* Begin *

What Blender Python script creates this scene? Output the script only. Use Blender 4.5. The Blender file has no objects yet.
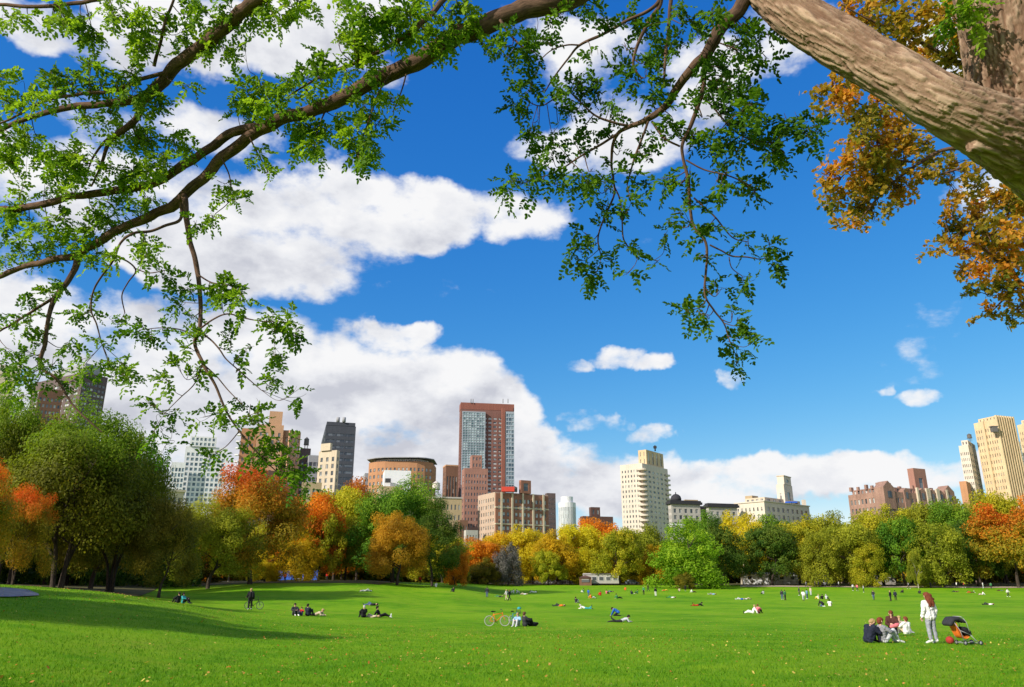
import bpy, math, random
import numpy as np
from mathutils import Vector, Matrix
C = bpy.context.scene.collection
SC = bpy.context.scene
R_ = math.radians
rng = np.random.default_rng(7)
random.seed(7)

# ------------------------------------------------------------------ camera
W, H, F = 1024, 687, 760.0
TILT = math.atan((584 - H / 2) / F)
CT, ST = math.cos(TILT), math.sin(TILT)
ZC = 2.05
cam = bpy.data.cameras.new('camera')
cam.lens = F / W * 36.0
cam.sensor_width = 36.0
cam.clip_start = 0.05
cam.clip_end = 6000
cam_ob = bpy.data.objects.new('camera', cam)
C.objects.link(cam_ob)
cam_ob.location = (0, 0, ZC)
cam_ob.rotation_euler = (math.pi / 2 + TILT, 0, 0)
SC.camera = cam_ob
SC.view_settings.view_transform = 'Standard'
SC.view_settings.look = 'None'
SC.view_settings.exposure = 0.32
SC.view_settings.gamma = 1.0
SC.cycles.max_bounces = 6
SC.cycles.diffuse_bounces = 3
SC.cycles.glossy_bounces = 2
SC.cycles.transmission_bounces = 4
SC.cycles.use_denoising = True
SC.cycles.sample_clamp_indirect = 6.0


def ray(px, py):
    x = (px - W / 2) / F
    y = -(py - H / 2) / F
    return np.array((x, CT - y * ST, ST + y * CT))


def at_depth(px, py, d):            # point seen at a pixel, d metres deep
    return ray(px, py) * d + np.array((0, 0, ZC))


def at_y(px, py, Y):
    r = ray(px, py)
    return r * (Y / r[1]) + np.array((0, 0, ZC))


# ------------------------------------------------------------------ objects
def tag(o, label=None, cat=None, group=None, kind=None):
    if label: o['label'] = label
    if cat: o['category'] = cat
    if group: o['group'] = group
    if kind: o['kind'] = kind
    return o


def empty(name, loc, rz=0.0, label=None, cat=None, group=None):
    o = bpy.data.objects.new(name, None)
    C.objects.link(o)
    o.location = loc
    o.rotation_euler = (0, 0, rz)
    o.empty_display_size = 0.2
    return tag(o, label, cat, group)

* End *

> What the task asks
Print, exactly as written, the lines above from the first one to the one containing "random.seed(7)". Leave out pictures.

> Response
What Blender Python script creates this scene? Output the script only. Use Blender 4.5. The Blender file has no objects yet.
import bpy, math, random
import numpy as np
from mathutils import Vector, Matrix
C = bpy.context.scene.collection
SC = bpy.context.scene
R_ = math.radians
rng = np.random.default_rng(7)
random.seed(7)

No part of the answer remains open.